Is No One Willing to Help the Gazans?

Dr. Nasim Rehmatullah with a cap and Qasim Rashid Esq

Dr. Nasim Rehmatullah with a cap and Qasim Rashid Esq

Source: On Faith

By Qasim Rashid and Dr. Nasim Rehmatullah

After slaughtering nearly two thousand Palestinians, Israeli Prime Minister Netanyahu rebuked the United States “not to ever second guess [him] again on Hamas.” Netanyahu is a poster child for the Quran sayings: “We appoint for him a satan who becomes his companion” (43:37) and “Then if he does evil deeds we degrade him as the lowest of the low” (95:6).

The important lesson of the Holocaust was not just that there is evil in the world. Instead, the Holocaust taught us that there are evil people in this world who could do unimaginable, cruel things while “decent” people watch and do nothing about it. In one broad comment, President Obama dismissed the slaughter of the Palestinians by saying that “no country would agree to live with that kind of threat (rockets) repeatedly hanging over it.”

In his opening remarks at the Nuremberg Trials in November 1945, Justice Robert H. Jackson said:

The privilege of opening the first trial in history for crimes against the peace of the world imposes a grave responsibility. The wrongs which we seek to condemn and punish have been so calculated, so malignant, and so devastating that civilization cannot tolerate their being ignored, because it cannot survive their being repeated . . . .

It is crucial to put this current war in perspective. The strip of land called Gaza, home to 1.8 million Palestinians, is surrounded by the Israel Defense Forces. Israel has a chokehold on everything. Yet the rhetoric by Israel is that there is no occupation of Gaza Strip. We haven’t been there for some eight years. This warped view of reality is not politics or morality or justice. This is arrogance and cruelty of power. It is evil.

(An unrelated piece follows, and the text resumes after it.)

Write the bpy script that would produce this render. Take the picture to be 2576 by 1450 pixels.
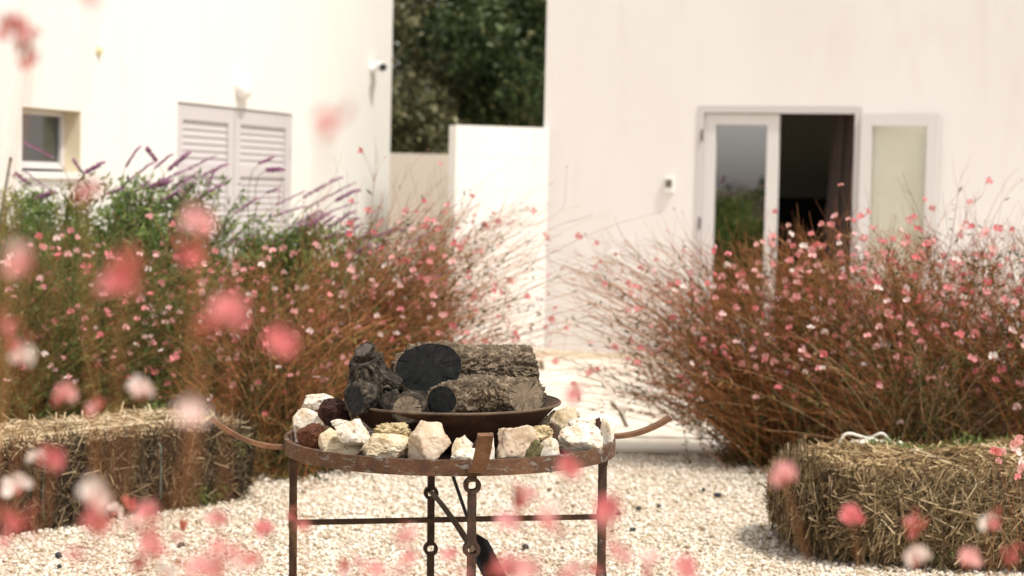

One noted leader of Jews in the U.S., Rabbi Henry Seigman, correctly points out:

On the face of it Israel has a right to defend itself against those wayward rockets. What undermines this principle is that no country and no people should live the way the Gazans have been made to live. The moral equation which puts Israel on top as a victim must also point out that the Gazans are a people who have a right to live a decent, normal life, and they too must think, “What can we do to put an end to this?” Imagine if the situation was reversed and the Jews were made to live there in these conditions. Nobody would agree to that. They would say it is absurd.

The Palestinians are in a struggle to end their distress and oppression in any way they can. No one else seems willing to help them. Muslim-majority nations are shamelessly non-responsive. Hamas is no more a terrorist organization than the Zionist movement was during its struggle for a Jewish state. If Hamas grew out of the generation of the first intifada, when the young people who threw stones were met with bullets, imagine what will grow out of the generation that experienced the repeated massacres of the last seven years?

Until and unless we recognize that all human life is equal and rule with justice, dignity, equity, and respect for all, peace will remain impossible.

According to an ancient tradition, God preserves humanity despite its many transgressions because at any one time there exists 10 righteous people who redeem mankind by their good works. This redemption now seems seriously challenged.

We need people with honesty and integrity and high morals to challenge the self-destructive and dehumanizing drift of our global society. Such individuals must speak out loudly, creating awareness and emphasizing that we be mindful of the consequences of our political immorality.